The procedure "compute-month-end-date" does not require any checks for leap year or December.

   identification division.
   program-id. last-day.
   data division.
   working-storage section.
   1 test-date.
    88 test-1 value "20.01.1999".
    88 test-2 value "20.02.2004".
    88 test-3 value "20.12.2005".
     2 dd pic 99.
     2 pic x.
     2 mm pic 99.
     2 pic x.
     2 yyyy pic 9999.

   1 month-end-date binary pic 9(8) value 0.

   procedure division.
   begin.
       set test-1 to true
       perform run-test
       set test-2 to true
       perform run-test
       set test-3 to true
       perform run-test
       stop run
       .

   run-test.
       display test-date " to " with no advancing
       perform test-date-to-iso
       perform compute-month-end-date
       perform iso-to-test-date
       display test-date
       .

   compute-month-end-date.

       *> get date in following month
       compute month-end-date = function
           integer-of-date (month-end-date) + 32
           - function mod (month-end-date 100)
       compute month-end-date = function
           date-of-integer (month-end-date)
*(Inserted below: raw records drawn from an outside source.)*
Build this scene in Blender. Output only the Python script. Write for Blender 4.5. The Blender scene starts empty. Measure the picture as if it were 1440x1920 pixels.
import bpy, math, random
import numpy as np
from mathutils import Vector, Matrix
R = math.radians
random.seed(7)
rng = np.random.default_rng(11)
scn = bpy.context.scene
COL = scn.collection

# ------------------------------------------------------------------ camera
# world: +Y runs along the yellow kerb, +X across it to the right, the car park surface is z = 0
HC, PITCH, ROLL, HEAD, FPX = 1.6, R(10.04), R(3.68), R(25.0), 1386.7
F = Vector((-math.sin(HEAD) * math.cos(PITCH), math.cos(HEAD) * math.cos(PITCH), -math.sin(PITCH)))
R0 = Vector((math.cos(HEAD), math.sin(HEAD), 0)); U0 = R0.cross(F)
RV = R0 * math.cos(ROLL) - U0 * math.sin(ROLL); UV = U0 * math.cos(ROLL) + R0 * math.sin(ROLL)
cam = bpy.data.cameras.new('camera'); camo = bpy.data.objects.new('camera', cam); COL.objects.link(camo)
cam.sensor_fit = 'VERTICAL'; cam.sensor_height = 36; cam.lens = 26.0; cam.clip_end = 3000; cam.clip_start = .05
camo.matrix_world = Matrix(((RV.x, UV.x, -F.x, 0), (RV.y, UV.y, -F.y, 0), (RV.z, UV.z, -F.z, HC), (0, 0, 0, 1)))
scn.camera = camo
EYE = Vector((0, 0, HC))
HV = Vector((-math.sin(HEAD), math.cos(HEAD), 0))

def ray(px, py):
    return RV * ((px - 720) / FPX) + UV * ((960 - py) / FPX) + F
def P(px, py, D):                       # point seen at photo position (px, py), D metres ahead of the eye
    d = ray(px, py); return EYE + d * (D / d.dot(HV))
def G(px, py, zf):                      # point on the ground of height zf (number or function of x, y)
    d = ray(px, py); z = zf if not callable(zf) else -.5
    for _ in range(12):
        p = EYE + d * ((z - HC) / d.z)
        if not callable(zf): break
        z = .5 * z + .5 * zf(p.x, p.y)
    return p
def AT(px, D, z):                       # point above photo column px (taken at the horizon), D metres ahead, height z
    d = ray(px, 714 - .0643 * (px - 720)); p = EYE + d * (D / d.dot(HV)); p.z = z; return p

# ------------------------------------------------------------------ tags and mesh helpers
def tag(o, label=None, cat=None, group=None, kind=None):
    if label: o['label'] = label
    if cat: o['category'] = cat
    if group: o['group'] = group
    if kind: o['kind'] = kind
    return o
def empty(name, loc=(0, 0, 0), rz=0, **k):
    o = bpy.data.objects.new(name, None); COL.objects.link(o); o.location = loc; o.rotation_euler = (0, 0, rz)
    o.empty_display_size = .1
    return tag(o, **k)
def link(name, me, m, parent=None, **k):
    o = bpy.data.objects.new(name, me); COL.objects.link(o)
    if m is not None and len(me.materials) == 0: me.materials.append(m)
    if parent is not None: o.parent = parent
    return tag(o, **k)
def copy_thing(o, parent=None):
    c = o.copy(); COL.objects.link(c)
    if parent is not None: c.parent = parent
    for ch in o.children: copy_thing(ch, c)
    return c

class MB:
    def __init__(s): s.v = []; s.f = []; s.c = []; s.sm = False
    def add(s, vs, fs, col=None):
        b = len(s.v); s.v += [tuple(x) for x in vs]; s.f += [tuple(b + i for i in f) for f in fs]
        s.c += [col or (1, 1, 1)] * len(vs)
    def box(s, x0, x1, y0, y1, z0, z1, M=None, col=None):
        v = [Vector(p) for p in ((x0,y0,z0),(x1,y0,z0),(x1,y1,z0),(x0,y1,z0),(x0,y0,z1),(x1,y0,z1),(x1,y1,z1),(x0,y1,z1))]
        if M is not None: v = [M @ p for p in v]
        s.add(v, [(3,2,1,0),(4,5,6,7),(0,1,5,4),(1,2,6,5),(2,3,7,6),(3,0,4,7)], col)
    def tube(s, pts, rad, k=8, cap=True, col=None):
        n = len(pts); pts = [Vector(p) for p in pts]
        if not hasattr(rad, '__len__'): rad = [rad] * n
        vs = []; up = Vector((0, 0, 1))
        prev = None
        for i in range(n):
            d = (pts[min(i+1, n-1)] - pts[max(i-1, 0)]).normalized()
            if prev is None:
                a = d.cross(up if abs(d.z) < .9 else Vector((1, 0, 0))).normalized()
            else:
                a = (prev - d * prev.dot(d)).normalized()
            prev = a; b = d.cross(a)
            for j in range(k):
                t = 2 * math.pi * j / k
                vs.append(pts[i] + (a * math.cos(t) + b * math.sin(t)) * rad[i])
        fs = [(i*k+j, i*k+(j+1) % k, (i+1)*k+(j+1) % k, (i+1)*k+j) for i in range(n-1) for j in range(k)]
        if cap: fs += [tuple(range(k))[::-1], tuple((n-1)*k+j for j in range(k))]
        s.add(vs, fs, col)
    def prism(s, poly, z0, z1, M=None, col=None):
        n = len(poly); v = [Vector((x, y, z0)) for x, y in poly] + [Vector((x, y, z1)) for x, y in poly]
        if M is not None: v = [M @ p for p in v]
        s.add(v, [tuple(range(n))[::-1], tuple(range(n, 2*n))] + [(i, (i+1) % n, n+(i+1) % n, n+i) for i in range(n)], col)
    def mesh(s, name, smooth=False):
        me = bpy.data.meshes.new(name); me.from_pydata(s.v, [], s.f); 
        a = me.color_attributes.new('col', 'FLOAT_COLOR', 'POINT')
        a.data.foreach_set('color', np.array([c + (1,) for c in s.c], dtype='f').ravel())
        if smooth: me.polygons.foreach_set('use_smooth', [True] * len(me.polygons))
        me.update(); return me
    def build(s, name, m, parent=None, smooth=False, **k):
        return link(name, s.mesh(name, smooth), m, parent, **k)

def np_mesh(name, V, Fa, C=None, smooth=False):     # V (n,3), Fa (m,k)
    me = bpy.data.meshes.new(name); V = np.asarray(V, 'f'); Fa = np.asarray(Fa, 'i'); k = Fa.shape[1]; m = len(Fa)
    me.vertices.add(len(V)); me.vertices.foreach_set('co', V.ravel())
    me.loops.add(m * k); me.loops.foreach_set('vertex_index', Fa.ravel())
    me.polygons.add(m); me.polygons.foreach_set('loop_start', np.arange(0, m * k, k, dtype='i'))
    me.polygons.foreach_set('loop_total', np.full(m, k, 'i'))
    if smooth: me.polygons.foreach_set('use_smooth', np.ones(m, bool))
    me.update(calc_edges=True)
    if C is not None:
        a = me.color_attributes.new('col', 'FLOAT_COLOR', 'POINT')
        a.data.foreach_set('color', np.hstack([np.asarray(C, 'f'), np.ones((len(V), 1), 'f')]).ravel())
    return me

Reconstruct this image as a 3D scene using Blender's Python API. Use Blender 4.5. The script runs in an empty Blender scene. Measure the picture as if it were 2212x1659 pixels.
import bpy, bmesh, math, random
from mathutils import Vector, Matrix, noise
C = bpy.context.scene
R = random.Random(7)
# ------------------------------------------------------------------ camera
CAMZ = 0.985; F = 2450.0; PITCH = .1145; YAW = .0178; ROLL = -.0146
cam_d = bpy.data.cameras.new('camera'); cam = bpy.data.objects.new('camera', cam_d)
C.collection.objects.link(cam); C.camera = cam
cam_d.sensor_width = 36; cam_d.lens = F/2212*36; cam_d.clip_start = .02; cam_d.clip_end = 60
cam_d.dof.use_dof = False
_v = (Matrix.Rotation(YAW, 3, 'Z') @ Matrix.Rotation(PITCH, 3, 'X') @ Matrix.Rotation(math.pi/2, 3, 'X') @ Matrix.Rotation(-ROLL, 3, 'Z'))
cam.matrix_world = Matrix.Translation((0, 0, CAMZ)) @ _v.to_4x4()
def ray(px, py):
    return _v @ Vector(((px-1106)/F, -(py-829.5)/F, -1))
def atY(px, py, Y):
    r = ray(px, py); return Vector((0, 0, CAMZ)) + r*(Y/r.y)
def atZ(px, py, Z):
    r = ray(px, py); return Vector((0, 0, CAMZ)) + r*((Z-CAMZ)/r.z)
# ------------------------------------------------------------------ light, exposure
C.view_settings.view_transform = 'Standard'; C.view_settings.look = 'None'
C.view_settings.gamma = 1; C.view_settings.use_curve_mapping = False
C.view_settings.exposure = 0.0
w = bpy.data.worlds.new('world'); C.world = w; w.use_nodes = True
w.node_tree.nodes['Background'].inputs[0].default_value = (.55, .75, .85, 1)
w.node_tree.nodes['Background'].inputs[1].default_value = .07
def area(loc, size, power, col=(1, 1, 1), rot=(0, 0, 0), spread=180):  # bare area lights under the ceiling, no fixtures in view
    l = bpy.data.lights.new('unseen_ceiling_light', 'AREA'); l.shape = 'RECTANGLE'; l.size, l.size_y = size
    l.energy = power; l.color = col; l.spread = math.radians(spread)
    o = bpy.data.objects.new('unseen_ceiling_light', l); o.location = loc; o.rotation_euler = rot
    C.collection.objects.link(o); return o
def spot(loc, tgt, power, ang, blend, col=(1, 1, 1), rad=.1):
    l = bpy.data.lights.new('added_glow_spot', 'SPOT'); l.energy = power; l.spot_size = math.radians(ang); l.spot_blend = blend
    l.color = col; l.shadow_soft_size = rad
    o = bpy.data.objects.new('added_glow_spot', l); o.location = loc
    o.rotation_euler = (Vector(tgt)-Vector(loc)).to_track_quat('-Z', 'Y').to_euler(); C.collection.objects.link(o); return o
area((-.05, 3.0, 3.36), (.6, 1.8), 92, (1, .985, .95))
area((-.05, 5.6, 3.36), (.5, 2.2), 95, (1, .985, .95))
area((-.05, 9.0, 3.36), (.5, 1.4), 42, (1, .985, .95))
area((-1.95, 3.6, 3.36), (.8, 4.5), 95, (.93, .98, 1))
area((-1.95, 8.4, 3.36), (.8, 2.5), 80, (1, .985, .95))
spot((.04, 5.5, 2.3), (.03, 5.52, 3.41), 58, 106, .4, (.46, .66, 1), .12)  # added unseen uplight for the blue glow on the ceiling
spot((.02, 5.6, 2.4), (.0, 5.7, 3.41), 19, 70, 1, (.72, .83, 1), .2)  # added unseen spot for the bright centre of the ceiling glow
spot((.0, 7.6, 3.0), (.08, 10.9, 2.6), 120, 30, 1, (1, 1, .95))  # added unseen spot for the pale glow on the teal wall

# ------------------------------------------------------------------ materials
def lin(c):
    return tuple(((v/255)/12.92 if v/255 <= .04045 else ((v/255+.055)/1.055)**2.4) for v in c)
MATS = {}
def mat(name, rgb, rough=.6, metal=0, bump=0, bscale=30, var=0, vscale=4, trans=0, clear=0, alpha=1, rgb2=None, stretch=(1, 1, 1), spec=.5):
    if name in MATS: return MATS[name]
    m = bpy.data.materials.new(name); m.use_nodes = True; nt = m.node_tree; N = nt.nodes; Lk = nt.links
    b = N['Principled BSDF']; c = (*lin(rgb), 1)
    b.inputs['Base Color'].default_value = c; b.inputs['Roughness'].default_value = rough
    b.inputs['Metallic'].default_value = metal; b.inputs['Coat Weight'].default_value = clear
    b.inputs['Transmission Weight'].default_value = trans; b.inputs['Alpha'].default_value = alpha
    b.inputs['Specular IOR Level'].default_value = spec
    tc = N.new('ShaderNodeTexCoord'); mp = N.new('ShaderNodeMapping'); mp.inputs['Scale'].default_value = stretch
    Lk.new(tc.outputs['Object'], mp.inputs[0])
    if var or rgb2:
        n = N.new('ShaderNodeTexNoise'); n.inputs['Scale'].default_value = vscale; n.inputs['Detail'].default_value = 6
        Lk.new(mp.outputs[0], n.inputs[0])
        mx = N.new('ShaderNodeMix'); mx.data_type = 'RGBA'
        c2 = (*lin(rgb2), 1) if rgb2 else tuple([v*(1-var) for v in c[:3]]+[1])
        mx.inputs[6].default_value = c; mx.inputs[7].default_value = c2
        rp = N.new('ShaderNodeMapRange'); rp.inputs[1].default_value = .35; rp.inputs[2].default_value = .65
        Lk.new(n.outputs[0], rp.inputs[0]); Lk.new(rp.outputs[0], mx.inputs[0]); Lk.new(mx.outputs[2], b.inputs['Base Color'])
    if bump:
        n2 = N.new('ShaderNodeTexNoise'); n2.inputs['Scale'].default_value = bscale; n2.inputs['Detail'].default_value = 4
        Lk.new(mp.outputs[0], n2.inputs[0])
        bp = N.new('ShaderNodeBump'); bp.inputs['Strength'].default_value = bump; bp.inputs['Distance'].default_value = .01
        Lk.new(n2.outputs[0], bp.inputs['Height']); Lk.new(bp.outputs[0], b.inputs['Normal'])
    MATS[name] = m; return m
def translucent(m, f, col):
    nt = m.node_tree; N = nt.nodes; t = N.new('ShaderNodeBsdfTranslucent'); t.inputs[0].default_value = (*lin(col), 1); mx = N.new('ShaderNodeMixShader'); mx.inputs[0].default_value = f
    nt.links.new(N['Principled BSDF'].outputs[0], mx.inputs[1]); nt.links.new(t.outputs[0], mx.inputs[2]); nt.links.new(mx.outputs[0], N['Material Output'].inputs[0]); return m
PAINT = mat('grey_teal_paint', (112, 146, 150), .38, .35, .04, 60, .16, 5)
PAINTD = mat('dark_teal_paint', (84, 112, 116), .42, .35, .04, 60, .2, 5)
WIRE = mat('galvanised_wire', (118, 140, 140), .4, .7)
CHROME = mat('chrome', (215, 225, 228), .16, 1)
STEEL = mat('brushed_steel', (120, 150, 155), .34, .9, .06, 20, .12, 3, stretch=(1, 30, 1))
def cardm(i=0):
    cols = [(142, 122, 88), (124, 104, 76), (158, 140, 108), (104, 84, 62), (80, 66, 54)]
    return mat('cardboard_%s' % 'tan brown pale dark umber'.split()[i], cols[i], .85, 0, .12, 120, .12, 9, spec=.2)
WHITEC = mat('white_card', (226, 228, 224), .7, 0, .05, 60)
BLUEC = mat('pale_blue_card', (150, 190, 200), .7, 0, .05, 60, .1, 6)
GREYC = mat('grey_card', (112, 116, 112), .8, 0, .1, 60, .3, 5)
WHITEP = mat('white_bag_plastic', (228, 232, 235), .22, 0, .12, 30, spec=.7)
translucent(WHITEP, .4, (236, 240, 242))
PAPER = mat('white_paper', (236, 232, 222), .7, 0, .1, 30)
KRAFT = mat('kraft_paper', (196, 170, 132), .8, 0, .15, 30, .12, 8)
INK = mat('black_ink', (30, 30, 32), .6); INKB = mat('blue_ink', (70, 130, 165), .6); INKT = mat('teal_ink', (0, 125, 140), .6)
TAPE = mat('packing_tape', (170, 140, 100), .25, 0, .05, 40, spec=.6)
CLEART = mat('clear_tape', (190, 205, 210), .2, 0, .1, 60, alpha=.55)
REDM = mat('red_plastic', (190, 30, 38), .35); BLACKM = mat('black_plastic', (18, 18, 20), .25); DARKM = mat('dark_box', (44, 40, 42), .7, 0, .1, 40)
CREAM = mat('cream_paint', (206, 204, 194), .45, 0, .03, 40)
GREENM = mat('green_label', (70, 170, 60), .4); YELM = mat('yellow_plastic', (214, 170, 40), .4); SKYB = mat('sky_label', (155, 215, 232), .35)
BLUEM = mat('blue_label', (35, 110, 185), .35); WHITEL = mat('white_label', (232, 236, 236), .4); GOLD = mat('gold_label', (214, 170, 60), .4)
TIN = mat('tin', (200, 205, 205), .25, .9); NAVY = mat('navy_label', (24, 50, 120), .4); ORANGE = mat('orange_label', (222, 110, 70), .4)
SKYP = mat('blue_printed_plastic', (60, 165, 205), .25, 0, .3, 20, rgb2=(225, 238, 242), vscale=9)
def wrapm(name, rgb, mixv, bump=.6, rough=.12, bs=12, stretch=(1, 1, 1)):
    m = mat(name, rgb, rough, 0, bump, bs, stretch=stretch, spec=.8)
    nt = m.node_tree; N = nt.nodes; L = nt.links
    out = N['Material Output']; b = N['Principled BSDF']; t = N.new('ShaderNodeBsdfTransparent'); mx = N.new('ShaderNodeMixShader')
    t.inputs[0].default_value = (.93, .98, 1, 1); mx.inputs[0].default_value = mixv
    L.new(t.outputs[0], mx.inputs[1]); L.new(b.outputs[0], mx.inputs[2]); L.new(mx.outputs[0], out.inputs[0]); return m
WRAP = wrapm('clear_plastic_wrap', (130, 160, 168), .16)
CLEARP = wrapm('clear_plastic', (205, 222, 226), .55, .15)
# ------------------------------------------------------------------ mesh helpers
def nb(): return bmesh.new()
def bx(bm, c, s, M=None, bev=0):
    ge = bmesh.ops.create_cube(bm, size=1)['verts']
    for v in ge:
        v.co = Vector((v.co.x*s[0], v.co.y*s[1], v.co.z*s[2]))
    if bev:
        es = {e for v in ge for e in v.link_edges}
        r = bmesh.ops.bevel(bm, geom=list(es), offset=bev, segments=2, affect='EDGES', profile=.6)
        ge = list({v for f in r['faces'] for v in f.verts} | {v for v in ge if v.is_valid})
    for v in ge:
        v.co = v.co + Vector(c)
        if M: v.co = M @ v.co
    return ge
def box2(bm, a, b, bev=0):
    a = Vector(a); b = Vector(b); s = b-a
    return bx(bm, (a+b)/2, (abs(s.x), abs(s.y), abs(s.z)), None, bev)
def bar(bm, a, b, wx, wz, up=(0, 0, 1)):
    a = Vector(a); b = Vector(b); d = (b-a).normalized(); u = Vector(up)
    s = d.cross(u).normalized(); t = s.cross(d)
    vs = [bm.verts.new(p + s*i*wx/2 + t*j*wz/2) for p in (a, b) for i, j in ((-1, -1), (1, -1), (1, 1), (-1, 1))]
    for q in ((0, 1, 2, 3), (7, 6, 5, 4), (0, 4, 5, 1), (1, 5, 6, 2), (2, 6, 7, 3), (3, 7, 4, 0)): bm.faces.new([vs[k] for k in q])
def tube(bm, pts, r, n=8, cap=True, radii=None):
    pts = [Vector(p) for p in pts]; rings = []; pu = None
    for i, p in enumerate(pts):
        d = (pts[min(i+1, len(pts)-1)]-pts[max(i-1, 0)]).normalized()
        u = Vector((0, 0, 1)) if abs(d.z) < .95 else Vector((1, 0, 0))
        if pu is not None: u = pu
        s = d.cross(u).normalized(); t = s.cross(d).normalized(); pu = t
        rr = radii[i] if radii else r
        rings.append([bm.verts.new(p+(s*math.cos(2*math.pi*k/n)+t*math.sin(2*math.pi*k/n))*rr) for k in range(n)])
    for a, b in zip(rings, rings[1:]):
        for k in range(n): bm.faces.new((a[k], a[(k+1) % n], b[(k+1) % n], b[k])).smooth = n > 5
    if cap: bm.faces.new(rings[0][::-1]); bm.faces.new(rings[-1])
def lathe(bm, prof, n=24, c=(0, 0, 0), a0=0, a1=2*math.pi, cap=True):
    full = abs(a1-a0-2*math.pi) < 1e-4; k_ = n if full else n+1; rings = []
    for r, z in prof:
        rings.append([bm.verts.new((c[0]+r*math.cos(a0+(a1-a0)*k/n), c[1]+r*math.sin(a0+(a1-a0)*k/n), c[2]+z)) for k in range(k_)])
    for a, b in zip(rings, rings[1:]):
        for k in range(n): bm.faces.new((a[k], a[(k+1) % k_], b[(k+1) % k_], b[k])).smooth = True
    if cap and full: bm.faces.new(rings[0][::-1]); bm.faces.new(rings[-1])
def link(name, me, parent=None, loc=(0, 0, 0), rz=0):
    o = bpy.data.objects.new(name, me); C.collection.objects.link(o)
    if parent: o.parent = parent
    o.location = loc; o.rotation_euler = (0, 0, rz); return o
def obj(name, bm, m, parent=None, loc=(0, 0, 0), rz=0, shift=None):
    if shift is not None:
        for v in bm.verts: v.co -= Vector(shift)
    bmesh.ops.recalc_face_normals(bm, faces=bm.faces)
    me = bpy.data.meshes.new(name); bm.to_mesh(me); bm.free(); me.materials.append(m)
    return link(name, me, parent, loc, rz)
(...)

       *> get last day of target month
       compute month-end-date = function
           integer-of-date (month-end-date)
           - function mod (month-end-date 100)
       compute month-end-date = function
           date-of-integer (month-end-date)
       .

   test-date-to-iso.
       compute month-end-date = yyyy * 10000
           + mm * 100 + dd
       .

   iso-to-test-date.
       move month-end-date to dd
       .
   end program last-day.

Results:

20.01.1999 to 31.01.1999
20.02.2004 to 29.02.2004
20.12.2005 to 31.12.2005

While this might be a bit daunting to the novice COBOL programmer, there is a simple explanation. The procedure "compute-month-end-date" consists of two identical parts with the exception of the "+32".

Taking the second part first, it subtracts the day of month from the integer of a date giving the integer value for the 'zeroth' day of the month. This is precisely the integer value for the last day of the prior month. The following compute gives the date in 'yyyymmdd' format.

The first part does the same, except that it adds 32 to get a date in the following month, the 1st through the 4th, depending on the number of days in the original month.

Taken togther 19990120 is first changed to 19990201, then changed to 19990131. And 20040220 to 20040303, then 20040229. 20051220 to 20060101, then 20051231.